» Directions for this task: Please, without the pictures, retype exactly the lines from the start of the material through the line that holds "g2['kind'] = 'structure'".

+--

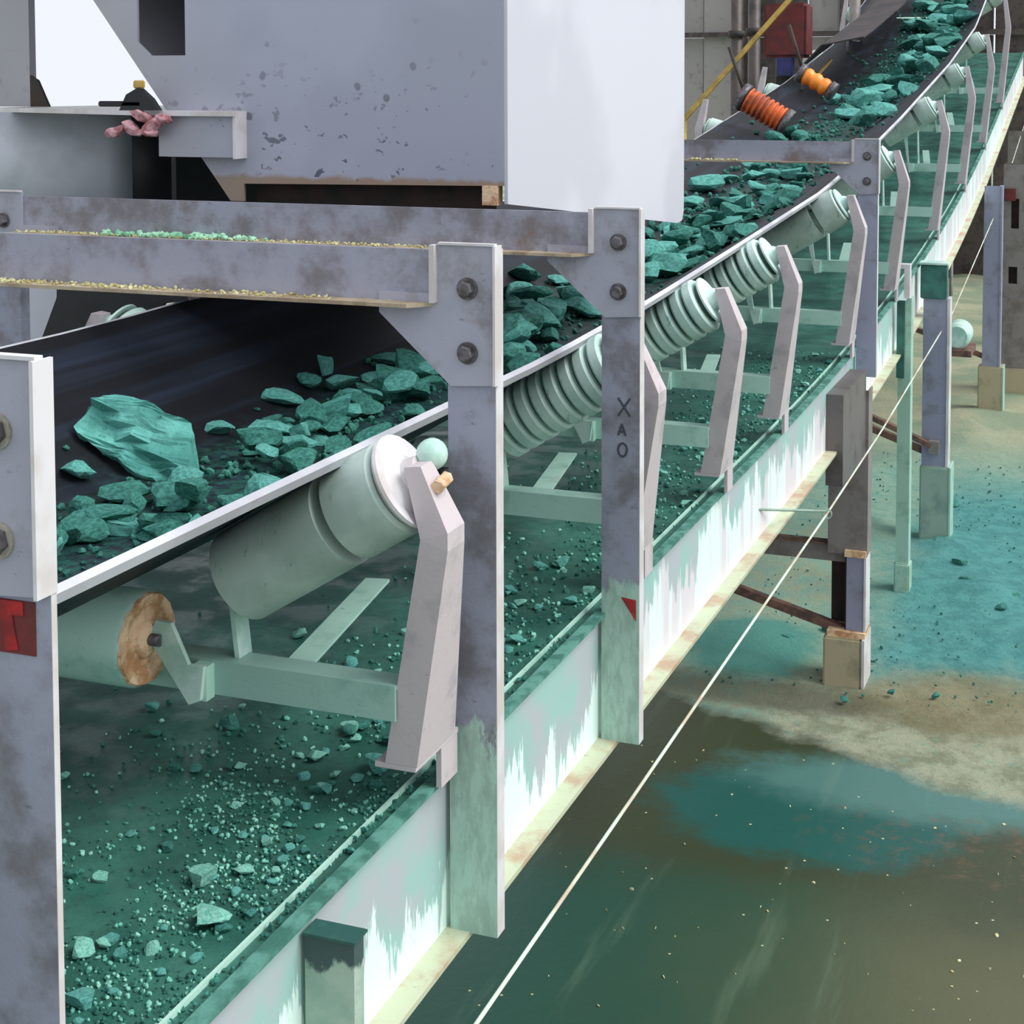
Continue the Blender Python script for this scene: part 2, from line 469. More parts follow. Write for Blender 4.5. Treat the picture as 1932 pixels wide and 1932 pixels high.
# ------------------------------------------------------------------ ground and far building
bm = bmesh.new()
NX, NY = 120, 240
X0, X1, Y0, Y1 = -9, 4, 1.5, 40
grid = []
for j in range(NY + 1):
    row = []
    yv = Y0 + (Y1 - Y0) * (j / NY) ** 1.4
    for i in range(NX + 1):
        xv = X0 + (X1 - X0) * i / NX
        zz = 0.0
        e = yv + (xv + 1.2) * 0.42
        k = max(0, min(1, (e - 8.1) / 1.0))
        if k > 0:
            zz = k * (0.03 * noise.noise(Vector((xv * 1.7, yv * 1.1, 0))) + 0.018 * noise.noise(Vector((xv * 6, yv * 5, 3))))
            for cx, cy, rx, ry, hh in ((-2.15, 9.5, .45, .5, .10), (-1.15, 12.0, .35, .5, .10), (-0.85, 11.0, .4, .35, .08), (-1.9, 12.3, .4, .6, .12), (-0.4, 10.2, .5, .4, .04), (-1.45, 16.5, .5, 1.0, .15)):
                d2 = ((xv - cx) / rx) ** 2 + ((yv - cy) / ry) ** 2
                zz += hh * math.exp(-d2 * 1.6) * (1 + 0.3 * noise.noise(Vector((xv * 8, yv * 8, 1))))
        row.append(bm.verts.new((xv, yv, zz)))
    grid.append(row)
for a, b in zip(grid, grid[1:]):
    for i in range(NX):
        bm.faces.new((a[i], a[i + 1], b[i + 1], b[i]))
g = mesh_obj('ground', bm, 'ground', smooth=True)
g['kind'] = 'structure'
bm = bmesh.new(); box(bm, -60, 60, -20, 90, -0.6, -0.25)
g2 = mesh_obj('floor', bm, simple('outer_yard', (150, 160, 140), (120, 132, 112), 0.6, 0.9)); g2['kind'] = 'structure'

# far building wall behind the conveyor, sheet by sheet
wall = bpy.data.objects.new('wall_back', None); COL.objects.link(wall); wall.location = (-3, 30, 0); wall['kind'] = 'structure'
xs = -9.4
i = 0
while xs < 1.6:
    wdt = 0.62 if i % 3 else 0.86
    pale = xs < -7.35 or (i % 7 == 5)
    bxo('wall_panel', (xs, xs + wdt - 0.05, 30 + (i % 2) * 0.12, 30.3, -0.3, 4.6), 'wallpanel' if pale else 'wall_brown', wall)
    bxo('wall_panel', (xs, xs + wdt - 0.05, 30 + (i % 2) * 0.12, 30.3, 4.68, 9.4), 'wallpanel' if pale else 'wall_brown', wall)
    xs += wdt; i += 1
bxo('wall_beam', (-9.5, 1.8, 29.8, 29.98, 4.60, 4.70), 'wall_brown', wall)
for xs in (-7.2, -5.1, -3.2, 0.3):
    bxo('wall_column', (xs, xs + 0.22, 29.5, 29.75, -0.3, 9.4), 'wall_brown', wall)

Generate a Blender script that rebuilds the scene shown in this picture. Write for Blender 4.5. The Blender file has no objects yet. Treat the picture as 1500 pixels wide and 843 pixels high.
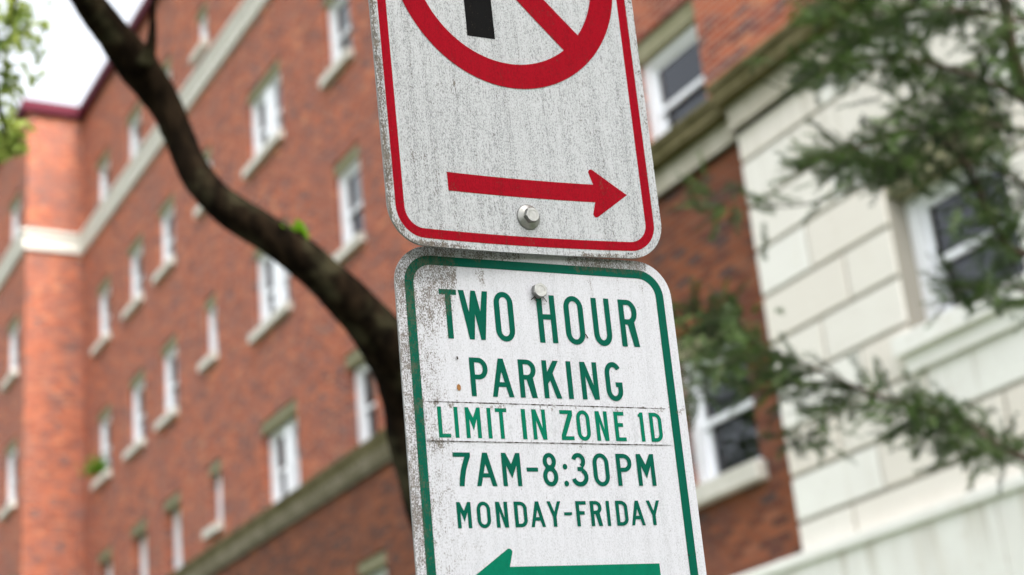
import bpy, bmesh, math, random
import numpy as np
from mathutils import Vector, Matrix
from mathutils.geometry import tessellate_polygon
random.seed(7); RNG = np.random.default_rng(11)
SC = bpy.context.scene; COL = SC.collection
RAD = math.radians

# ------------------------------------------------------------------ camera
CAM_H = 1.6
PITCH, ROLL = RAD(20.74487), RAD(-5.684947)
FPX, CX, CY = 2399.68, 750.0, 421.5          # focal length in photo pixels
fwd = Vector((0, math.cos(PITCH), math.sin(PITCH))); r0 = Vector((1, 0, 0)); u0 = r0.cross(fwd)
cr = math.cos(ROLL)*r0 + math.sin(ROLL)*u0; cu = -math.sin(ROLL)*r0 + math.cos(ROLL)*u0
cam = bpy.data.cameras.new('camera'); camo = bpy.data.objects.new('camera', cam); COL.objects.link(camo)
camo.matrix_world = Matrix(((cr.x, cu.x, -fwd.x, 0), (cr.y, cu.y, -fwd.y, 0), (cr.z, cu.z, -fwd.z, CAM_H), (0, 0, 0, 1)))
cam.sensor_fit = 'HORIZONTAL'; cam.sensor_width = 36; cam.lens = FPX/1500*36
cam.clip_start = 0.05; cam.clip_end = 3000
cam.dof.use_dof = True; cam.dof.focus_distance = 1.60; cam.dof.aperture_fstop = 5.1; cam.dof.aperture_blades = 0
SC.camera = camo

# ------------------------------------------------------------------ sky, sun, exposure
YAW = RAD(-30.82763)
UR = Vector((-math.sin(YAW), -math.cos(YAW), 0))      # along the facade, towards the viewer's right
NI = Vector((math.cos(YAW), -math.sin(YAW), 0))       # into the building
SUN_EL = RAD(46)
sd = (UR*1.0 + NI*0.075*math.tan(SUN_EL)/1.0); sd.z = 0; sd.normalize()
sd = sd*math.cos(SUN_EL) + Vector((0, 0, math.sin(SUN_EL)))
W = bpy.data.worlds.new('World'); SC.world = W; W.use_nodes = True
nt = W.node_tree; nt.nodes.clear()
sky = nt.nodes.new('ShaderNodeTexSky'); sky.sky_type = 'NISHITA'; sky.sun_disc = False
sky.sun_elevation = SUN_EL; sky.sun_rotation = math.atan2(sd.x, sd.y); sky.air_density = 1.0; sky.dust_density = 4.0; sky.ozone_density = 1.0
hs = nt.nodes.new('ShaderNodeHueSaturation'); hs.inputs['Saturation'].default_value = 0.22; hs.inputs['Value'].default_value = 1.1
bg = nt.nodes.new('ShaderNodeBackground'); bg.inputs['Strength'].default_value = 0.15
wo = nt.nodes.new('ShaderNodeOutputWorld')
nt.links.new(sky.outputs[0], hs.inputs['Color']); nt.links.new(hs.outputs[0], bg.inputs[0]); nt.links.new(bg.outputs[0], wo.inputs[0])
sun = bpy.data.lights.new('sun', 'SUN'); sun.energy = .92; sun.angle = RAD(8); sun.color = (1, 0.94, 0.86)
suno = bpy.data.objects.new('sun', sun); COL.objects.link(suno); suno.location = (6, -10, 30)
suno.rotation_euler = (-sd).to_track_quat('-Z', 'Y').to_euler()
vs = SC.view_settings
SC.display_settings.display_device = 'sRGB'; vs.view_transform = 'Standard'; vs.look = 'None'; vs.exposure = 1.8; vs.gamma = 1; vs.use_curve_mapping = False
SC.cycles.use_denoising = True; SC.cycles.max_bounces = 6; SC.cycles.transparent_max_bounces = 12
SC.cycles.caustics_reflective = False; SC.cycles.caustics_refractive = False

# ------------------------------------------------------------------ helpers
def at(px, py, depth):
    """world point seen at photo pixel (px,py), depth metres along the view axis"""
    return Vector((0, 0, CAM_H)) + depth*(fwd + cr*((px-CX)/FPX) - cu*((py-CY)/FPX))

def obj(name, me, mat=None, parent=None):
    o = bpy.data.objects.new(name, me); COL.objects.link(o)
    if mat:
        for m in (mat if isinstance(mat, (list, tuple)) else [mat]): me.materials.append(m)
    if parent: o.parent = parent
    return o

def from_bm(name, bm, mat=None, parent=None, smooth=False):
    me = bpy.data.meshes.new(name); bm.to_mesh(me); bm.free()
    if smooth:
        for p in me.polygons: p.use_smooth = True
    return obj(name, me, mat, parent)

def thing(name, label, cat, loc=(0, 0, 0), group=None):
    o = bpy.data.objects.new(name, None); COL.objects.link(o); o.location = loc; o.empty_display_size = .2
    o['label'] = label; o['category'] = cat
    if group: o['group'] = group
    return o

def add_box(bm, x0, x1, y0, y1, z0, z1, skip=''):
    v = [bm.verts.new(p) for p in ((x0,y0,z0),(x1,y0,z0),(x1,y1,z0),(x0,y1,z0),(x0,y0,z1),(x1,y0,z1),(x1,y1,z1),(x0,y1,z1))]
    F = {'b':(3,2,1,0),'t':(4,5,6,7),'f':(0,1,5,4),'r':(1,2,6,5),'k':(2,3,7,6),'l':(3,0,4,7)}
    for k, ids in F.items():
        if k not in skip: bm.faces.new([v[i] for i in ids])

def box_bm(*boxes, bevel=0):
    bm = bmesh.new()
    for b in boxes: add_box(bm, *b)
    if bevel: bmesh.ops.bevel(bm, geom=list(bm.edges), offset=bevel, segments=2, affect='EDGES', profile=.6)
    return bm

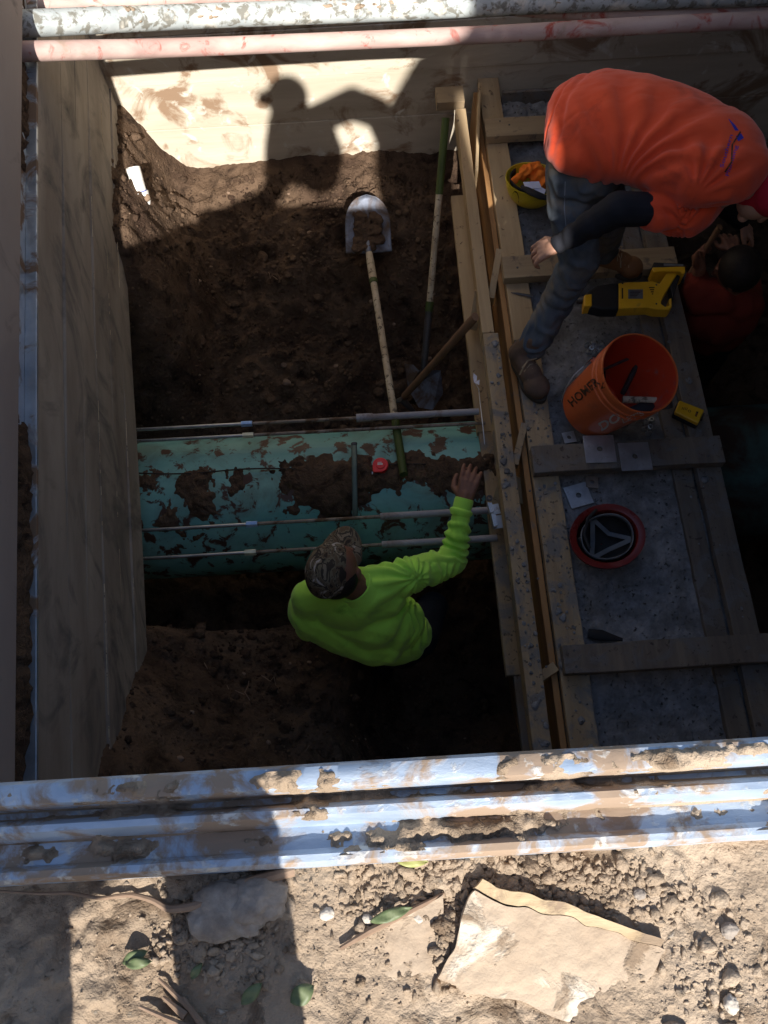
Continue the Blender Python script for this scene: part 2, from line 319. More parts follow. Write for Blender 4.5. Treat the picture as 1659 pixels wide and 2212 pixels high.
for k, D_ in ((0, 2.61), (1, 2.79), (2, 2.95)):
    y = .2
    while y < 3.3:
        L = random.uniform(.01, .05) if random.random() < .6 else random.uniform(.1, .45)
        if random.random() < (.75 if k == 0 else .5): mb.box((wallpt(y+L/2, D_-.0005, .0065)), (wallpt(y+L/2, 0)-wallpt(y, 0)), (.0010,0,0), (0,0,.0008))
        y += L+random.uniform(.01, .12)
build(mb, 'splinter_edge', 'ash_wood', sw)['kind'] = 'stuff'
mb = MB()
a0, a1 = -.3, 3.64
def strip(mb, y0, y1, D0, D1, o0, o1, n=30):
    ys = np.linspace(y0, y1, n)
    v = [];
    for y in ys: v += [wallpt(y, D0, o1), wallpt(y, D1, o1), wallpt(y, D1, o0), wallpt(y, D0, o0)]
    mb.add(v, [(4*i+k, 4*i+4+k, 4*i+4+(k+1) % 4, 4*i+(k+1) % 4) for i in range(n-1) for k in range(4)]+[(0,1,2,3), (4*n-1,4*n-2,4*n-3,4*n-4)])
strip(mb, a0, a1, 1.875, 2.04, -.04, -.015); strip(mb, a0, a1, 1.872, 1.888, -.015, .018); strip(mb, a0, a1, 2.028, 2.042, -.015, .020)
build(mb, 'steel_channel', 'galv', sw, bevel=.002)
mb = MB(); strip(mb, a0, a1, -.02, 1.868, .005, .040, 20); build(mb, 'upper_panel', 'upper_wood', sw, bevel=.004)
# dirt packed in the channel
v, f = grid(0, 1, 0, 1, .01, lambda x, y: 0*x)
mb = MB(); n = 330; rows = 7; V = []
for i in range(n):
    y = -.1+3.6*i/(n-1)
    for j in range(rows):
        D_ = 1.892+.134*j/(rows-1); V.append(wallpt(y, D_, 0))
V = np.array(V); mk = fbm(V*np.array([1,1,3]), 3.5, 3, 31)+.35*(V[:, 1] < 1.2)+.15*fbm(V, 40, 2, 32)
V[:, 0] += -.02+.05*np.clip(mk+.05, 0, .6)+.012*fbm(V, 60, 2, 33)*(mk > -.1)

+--

» Answer to this exercise:
Continue the Blender Python script for this scene: part 2, from line 469. More parts follow. Write for Blender 4.5. Treat the picture as 1932 pixels wide and 1932 pixels high.
# ------------------------------------------------------------------ ground and far building
bm = bmesh.new()
NX, NY = 120, 240
X0, X1, Y0, Y1 = -9, 4, 1.5, 40
grid = []
for j in range(NY + 1):
    row = []
    yv = Y0 + (Y1 - Y0) * (j / NY) ** 1.4
    for i in range(NX + 1):
        xv = X0 + (X1 - X0) * i / NX
        zz = 0.0
        e = yv + (xv + 1.2) * 0.42
        k = max(0, min(1, (e - 8.1) / 1.0))
        if k > 0:
            zz = k * (0.03 * noise.noise(Vector((xv * 1.7, yv * 1.1, 0))) + 0.018 * noise.noise(Vector((xv * 6, yv * 5, 3))))
            for cx, cy, rx, ry, hh in ((-2.15, 9.5, .45, .5, .10), (-1.15, 12.0, .35, .5, .10), (-0.85, 11.0, .4, .35, .08), (-1.9, 12.3, .4, .6, .12), (-0.4, 10.2, .5, .4, .04), (-1.45, 16.5, .5, 1.0, .15)):
                d2 = ((xv - cx) / rx) ** 2 + ((yv - cy) / ry) ** 2
                zz += hh * math.exp(-d2 * 1.6) * (1 + 0.3 * noise.noise(Vector((xv * 8, yv * 8, 1))))
        row.append(bm.verts.new((xv, yv, zz)))
    grid.append(row)
for a, b in zip(grid, grid[1:]):
    for i in range(NX):
        bm.faces.new((a[i], a[i + 1], b[i + 1], b[i]))
g = mesh_obj('ground', bm, 'ground', smooth=True)
g['kind'] = 'structure'
bm = bmesh.new(); box(bm, -60, 60, -20, 90, -0.6, -0.25)
g2 = mesh_obj('floor', bm, simple('outer_yard', (150, 160, 140), (120, 132, 112), 0.6, 0.9)); g2['kind'] = 'structure'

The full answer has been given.